Joe Consorti, an analyst at The Bitcoin Layer and advisor to self-custody app Theya, released an incisive critique on the future of Ethereum
Analyst Joe Consorti has published a scathing critique on the future of Ethereum in comparison to Bitcoin, arguing that the former is facing a “slow and painful death.”
In his analysis, titled “The Slow & Painful Death of Ethereum,” Consorti compares the two leading cryptocurrencies, highlighting Ethereum's significant underperformance and declining market interest.
Highlighting the stark contrast in performance metrics between Ethereum and Bitcoin over the past year, Consorti points out that while ETH has suffered a 10.6% drop in value since January, BTC has recorded a substantial 42% increase. This divergence is further underscored by the ETH/BTC ratio, which has recently broken below the key 0.05 level.

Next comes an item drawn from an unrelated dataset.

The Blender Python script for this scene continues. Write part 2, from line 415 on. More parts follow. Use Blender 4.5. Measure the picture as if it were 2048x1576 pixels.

According to Consorti, this ratio is more than just a number; it also represents the shifting balance of power in the crypto market.
"The more important gauge of the staying power of Ethereum, and all of “crypto” by extension, is ETH/BTC. By removing dollars from the denominator, we can clearly see that from a market dominance perspective, all of “crypto” is on life support. ETH/BTC has cratered through the key 0.05 level, an arbitrary threshold but crucial to the trading behavior of the two assets over the years."
Consorti attributes the differing performances to the contrasting narratives that have driven investor interest in both cryptocurrencies. While Ethereum's narrative has largely been built around its technological advancements and potential applications, ranging from smart contracts to decentralized finance, he suggests that this narrative is no longer resonating with investors as strongly as it once did, leading to diminished hype.
In Consorti's view, Bitcoin continues to attract investors with its clear value proposition of being a decentralized, finite digital asset, which he terms “absolute scarcity.” The analyst highlights the performance of the US spot Exchange Traded Funds (ETFs) to further illustrate this point.
"We also see a clear divergence in the two assets when looking at U.S.-based Ethereum ETFs, which have experienced consistent net outflows, totaling over $110 million during an 8-day streak, showcasing waning investor confidence. On the flip side, Bitcoin ETFs not only launched successfully but have continued to attract significant capital, accumulating approximately $750 million in net inflows."
Another pivotal aspect of Consorti's argument centers around the monetary policies of Ethereum and Bitcoin. While Ethereum's shift to a Proof of Stake (PoS) consensus mechanism in 2022 initially led to a deflationary supply mechanism, this was short-lived, as highlighted by a subsequent upgrade that increased Ethereum's supply by 200,000 ETH over five months.
"The ‘ultrasound money’ narrative has also died on the vine. After shifting to a Proof of Stake consensus last year, ETH supply briefly turned deflationary. However, one narrative-crushing update later, and the network has printed over 200,000 ETH in new supply over 5 months."
He criticizes the frequent changes in monetary policies, contrasting it with Bitcoin's fixed supply of 21 million coins, which he argues offers investors a reliable hedge against inflation and monetary debasement, making BTC appealing to everyone.
"Bitcoin’s fixed monetary policy and absolutely scarce supply schedule are a breath of fresh air for investors who are keen on hedging themselves from unfettered monetary debasement. While ETH ETFs are off to an abysmal start, Bitcoin ETFs have managed to grab the number 3 and 9 spot in YTD net inflows amongst all U.S.-based ETF products."
Finally, the broader financialization of Bitcoin is also a key theme in Consorti's analysis. He discusses recent developments such as Nasdaq's filing to allow Bitcoin options trading, which reflects Bitcoin's growing integration into mainstream financial markets. This, Consorti implies, not only enhances Bitcoin's legitimacy but also its attractiveness as an investment vehicle relative to Ethereum, which has seen its ecosystem deteriorate in parallel with the price decline of its native token.
At press time, ETH is trading at $2,522.